● Exercise goal: Retype nothing but the lines from the start of the material up to and including the line with "return r.outputs[0]". Pictures don't belong in the copy.
* * * * * * *
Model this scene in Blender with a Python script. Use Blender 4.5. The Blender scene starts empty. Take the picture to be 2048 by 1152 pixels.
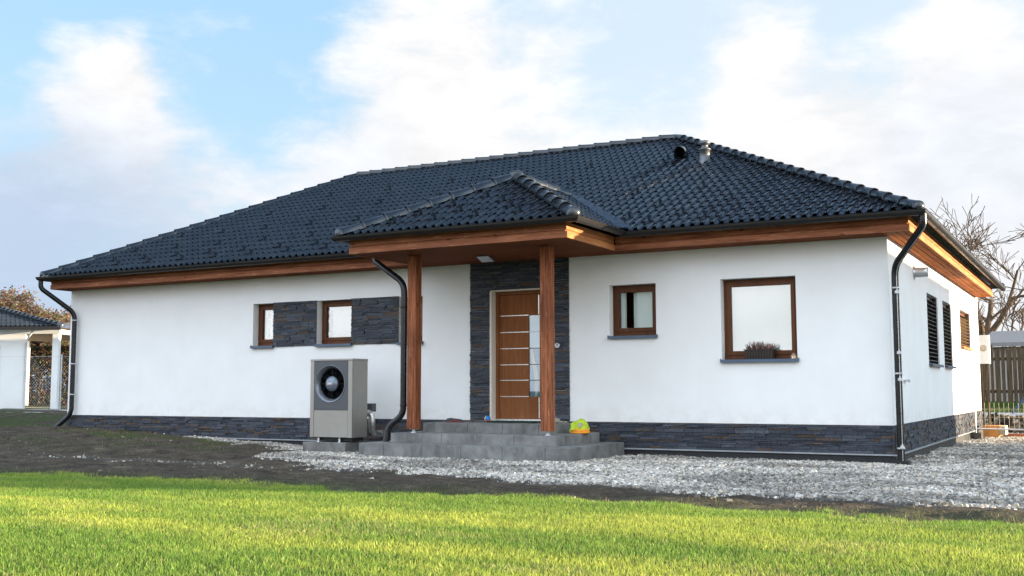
import bpy, bmesh, math, random
import numpy as np
from mathutils import Vector, Matrix

random.seed(7)
RNG = np.random.default_rng(11)
SC = bpy.context.scene
COL = SC.collection
WL = {}                                   # world location of every parent object

# ------------------------------------------------------------------ node helpers
def new_mat(name):
    m = bpy.data.materials.new(name)
    m.use_nodes = True
    nt = m.node_tree
    for n in list(nt.nodes):
        nt.nodes.remove(n)
    out = nt.nodes.new('ShaderNodeOutputMaterial')
    return m, nt, out

def N(nt, typ, props=None, **ins):
    n = nt.nodes.new(typ)
    for k, v in (props or {}).items():
        setattr(n, k, v)
    for k, v in ins.items():
        key = k.replace('_', ' ')
        sock = n.inputs[int(k[1:])] if (k[0] == 'i' and k[1:].isdigit()) else n.inputs[key]
        if isinstance(v, bpy.types.NodeSocket):
            nt.links.new(v, sock)
        else:
            sock.default_value = v
    return n

def ramp(nt, fac, stops):
    r = nt.nodes.new('ShaderNodeValToRGB')
    el = r.color_ramp.elements
    while len(el) < len(stops):
        el.new(0.5)
    for e, (p, c) in zip(el, stops):
        e.position = p
        e.color = (*c, 1) if len(c) == 3 else c
    nt.links.new(fac, r.inputs[0])
    return r.outputs[0]

def math_(nt, op, a, b=None, c=None, clamp=False):
    n = nt.nodes.new('ShaderNodeMath'); n.operation = op; n.use_clamp = clamp
    for i, v in enumerate((a, b, c)):
        if v is None: continue
        if isinstance(v, bpy.types.NodeSocket): nt.links.new(v, n.inputs[i])
        else: n.inputs[i].default_value = v
    return n.outputs[0]

def mix(nt, fac, a, b, typ='MIX'):
    n = nt.nodes.new('ShaderNodeMix'); n.data_type = 'RGBA'; n.blend_type = typ
    for s, v in ((n.inputs[0], fac), (n.inputs[6], a), (n.inputs[7], b)):
        if isinstance(v, bpy.types.NodeSocket): nt.links.new(v, s)
        else: s.default_value = v if not isinstance(v, tuple) or len(v) == 4 else (*v, 1)
    return n.outputs[2]

def objco(nt, scale=(1, 1, 1), rot=(0, 0, 0)):
    tc = nt.nodes.new('ShaderNodeTexCoord')
    mp = N(nt, 'ShaderNodeMapping', Scale=scale, Rotation=rot, Vector=tc.outputs['Object'])
    return mp.outputs[0]

def noise_(nt, vec, scale, detail=4, rough=.55, dist=0.0):
    return N(nt, 'ShaderNodeTexNoise', Vector=vec, Scale=scale, Detail=detail, Roughness=rough, Distortion=dist).outputs['Fac']

def bump_(nt, h, strength=.3, dist=.01):
    return N(nt, 'ShaderNodeBump', Height=h, Strength=strength, Distance=dist).outputs[0]

def principled(nt, out, color, rough=.6, metal=0.0, spec=.5, normal=None):
    p = nt.nodes.new('ShaderNodeBsdfPrincipled')
    def put(nm, v):
        s = p.inputs[nm]
        if isinstance(v, bpy.types.NodeSocket): nt.links.new(v, s)
        else: s.default_value = (*v, 1) if isinstance(v, tuple) and len(v) == 3 else v
    put('Base Color', color); put('Roughness', rough); put('Metallic', metal)
    put('Specular IOR Level', spec)
    if normal is not None: nt.links.new(normal, p.inputs['Normal'])
    nt.links.new(p.outputs[0], out.inputs[0])
    return p

def simple(name, col, rough=.6, metal=0.0, spec=.5, var=.12, nscale=9, bump=0.0, bscale=60):
    m, nt, out = new_mat(name)
    co = objco(nt)
    f = noise_(nt, co, nscale, 5)
    lo = tuple(c * (1 - var) for c in col); hi = tuple(min(1, c * (1 + var)) for c in col)
    c = ramp(nt, f, [(.3, lo), (.7, hi)])
    r = N(nt, 'ShaderNodeMapRange', i0=noise_(nt, co, nscale * 2.3, 3), i1=.3, i2=.7, i3=max(.02, rough - .07), i4=min(1, rough + .07)).outputs[0]
    nb = bump_(nt, noise_(nt, co, bscale, 3), bump, .005) if bump else None
    principled(nt, out, c, r, metal, spec, nb)
    return m

def wood(name, axis, dark, light, rough=.6, fine=1.0, knots=True, streak=True, spec=.15):
    m, nt, out = new_mat(name)
    sc = [1, 1, 1]; sc[axis] = .055
    co = objco(nt, tuple(s * fine for s in sc))
    g1 = noise_(nt, co, 26, 6, .6, .6)
    g2 = noise_(nt, co, 110, 3, .6)
    f = math_(nt, 'ADD', math_(nt, 'MULTIPLY', g1, .7), math_(nt, 'MULTIPLY', g2, .3))
    c = ramp(nt, f, [(.33, dark), (.52, tuple((a + b) / 2 for a, b in zip(dark, light))), (.68, light)])
    # boards / lengths vary in tone
    sb = [.55, .55, .55]; sb[axis] = .35
    big = noise_(nt, objco(nt, tuple(sb)), 3.1, 2)
    c = mix(nt, math_(nt, 'MULTIPLY', math_(nt, 'SUBTRACT', big, .42, clamp=True), 1.6, clamp=True), c, (dark[0] * .75, dark[1] * .75, dark[2] * .75, 1))
    if streak:      # pale raised grain that took less stain
        st = noise_(nt, co, 60, 2, .5, 1.2)
        c = mix(nt, math_(nt, 'MULTIPLY', math_(nt, 'SUBTRACT', st, .60, clamp=True), 4.0, clamp=True), c, (min(1, light[0] * 1.5), light[1] * 1.9, light[2] * 2.2, 1))
    if knots:
        sk = [1, 1, 1]; sk[axis] = .45
        v = N(nt, 'ShaderNodeTexVoronoi', Vector=objco(nt, tuple(sk)), Scale=6.5, Randomness=1.0)
        k = math_(nt, 'SUBTRACT', 1.0, math_(nt, 'MULTIPLY', v.outputs['Distance'], 6.5), clamp=True)
        k = math_(nt, 'MULTIPLY', k, 1.6, clamp=True)
        c = mix(nt, math_(nt, 'MULTIPLY', k, .85), c, (dark[0] * .3, dark[1] * .25, dark[2] * .25, 1))
    nb = bump_(nt, f, .18, .004)
    principled(nt, out, c, rough, 0, spec, nb)
    return m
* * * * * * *
● Full output:
Model this scene in Blender with a Python script. Use Blender 4.5. The Blender scene starts empty. Take the picture to be 2048 by 1152 pixels.
import bpy, bmesh, math, random
import numpy as np
from mathutils import Vector, Matrix

random.seed(7)
RNG = np.random.default_rng(11)
SC = bpy.context.scene
COL = SC.collection
WL = {}                                   # world location of every parent object

# ------------------------------------------------------------------ node helpers
def new_mat(name):
    m = bpy.data.materials.new(name)
    m.use_nodes = True
    nt = m.node_tree
    for n in list(nt.nodes):
        nt.nodes.remove(n)
    out = nt.nodes.new('ShaderNodeOutputMaterial')
    return m, nt, out

def N(nt, typ, props=None, **ins):
    n = nt.nodes.new(typ)
    for k, v in (props or {}).items():
        setattr(n, k, v)
    for k, v in ins.items():
        key = k.replace('_', ' ')
        sock = n.inputs[int(k[1:])] if (k[0] == 'i' and k[1:].isdigit()) else n.inputs[key]
        if isinstance(v, bpy.types.NodeSocket):
            nt.links.new(v, sock)
        else:
            sock.default_value = v
    return n

def ramp(nt, fac, stops):
    r = nt.nodes.new('ShaderNodeValToRGB')
    el = r.color_ramp.elements
    while len(el) < len(stops):
        el.new(0.5)
    for e, (p, c) in zip(el, stops):
        e.position = p
        e.color = (*c, 1) if len(c) == 3 else c
    nt.links.new(fac, r.inputs[0])
    return r.outputs[0]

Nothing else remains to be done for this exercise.